Roy Keane Critiques English Arrogance After World Cup Exit
Roy Keane has never had much time for English delusion. A World Cup semi-final defeat to Argentina has only hardened his stance.
As the inquest rages over England’s latest near-miss, the former Manchester United captain has turned his fire not on Thomas Tuchel or the players, but on the mood music around them – the fans, the pundits, the expectation that this team should be winning World Cups.
A Semi-Final, A Meltdown
England were within touching distance. Anthony Gordon’s goal in Atlanta had them dreaming of a first World Cup final since 1966, only for Argentina to turn the night on its head.
Enzo Fernandez struck late. Lautaro Martínez followed. Lionel Scaloni’s side marched into a second consecutive World Cup final, and England were left staring at another “what if?” on the biggest stage.
The reaction back home was instant and unforgiving. Tuchel, hired precisely because of his reputation as a serial winner, was placed squarely in the firing line. Tactics, substitutions, selection – every decision was shredded. For many, a semi-final wasn’t a step forward. It was a failure.
Keane sees something deeper.
Crouch’s Tweet, England’s Ego
On the latest episode of Stick To Football, Keane sat alongside Gary Neville, Ian Wright and Peter Crouch as they picked through the wreckage of England’s campaign.
Crouch admitted he was stunned by the fury that greeted the defeat. He pointed to a tweet he posted after the Argentina loss – one he has since deleted – as the flashpoint.
“Gutted we are out, but watching Argentina was an experience, Messi's a genius and a hard bastard as well like the rest of them. I'm proud of our lads and what they've achieved at the World Cup, some real heroes emerged and it was a pleasure to have been here for it.”
A fairly measured reflection. Respect for Argentina. Pride in England. No abuse, no conspiracy theories.
The replies were vicious.
For Keane, that backlash was the perfect snapshot of what he believes is wrong with the English football psyche.

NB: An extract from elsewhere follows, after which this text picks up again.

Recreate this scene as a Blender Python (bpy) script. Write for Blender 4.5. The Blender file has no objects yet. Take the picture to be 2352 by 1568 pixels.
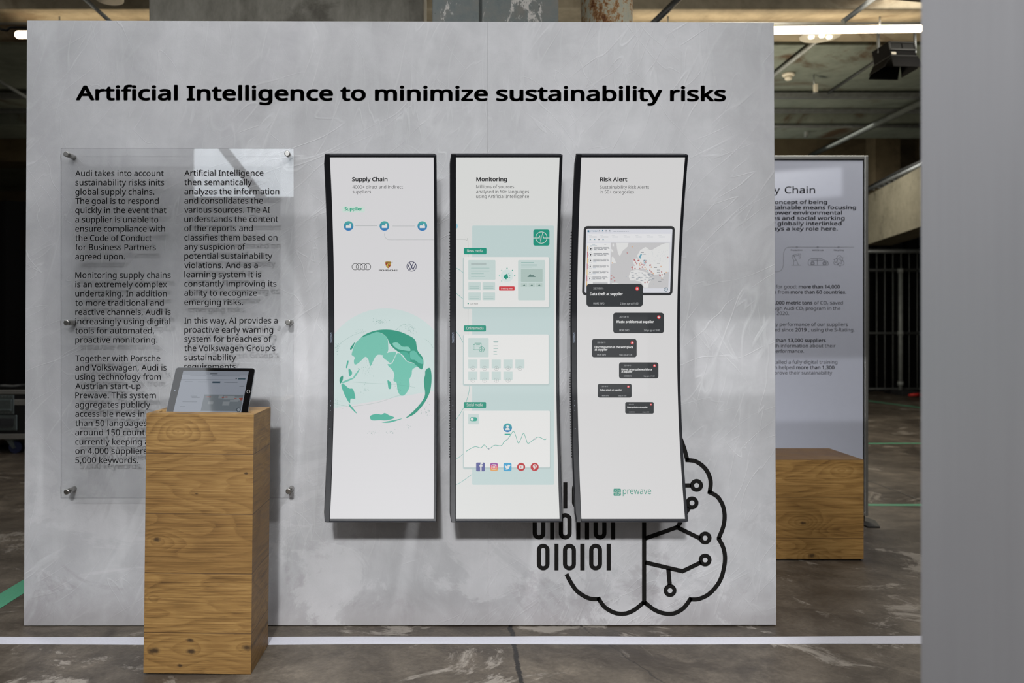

“I think this is the bit of arrogance with English fans comes into it and pundits or whatever because, what they got beaten in a semi-final?” he said on the show. “The World Cup is going on for nearly 100 years and England have won it once. There's been 23 World Cups so why are they thinking they should be winning it? They're competing, they came up short, that's what happens in sport unfortunately.”
No sugar-coating. No pandering. Just a reminder of the cold numbers: one trophy in almost a century of tournaments.
Fine Margins, Harsh Judgements
This England squad was widely billed as one that could go all the way. A deep pool of attacking talent. A Champions League-winning coach. A pathway that seemed, on paper, manageable.
That framing has fuelled the anger. If you buy into the idea that this team had to win, then losing a semi-final automatically becomes a disaster.
Keane rejects that logic. He sees elite football for what it is – a world decided by inches and moments, where even the best-prepared sides can be undone by a ruthless opponent or a brief loss of control.
He argued that, given the level of competition and the reality of knockout football, a semi-final exit cannot simply be written off as some catastrophic failure, no matter how loudly the phone-ins and social feeds insist otherwise.
England competed. They led. They were undone by a reigning powerhouse driven by Lionel Messi and a group hardened by previous success. That, in Keane’s eyes, is sport at the top level, not some grand English tragedy.
The fury will roll on. Tuchel will continue to be dissected, the players will be rated and re-rated, and the next “golden generation” label will be dusted off soon enough.
But Keane’s challenge lingers in the background: until England’s expectations are rooted in history rather than hype, how many more semi-finals will feel like scandals instead of steps?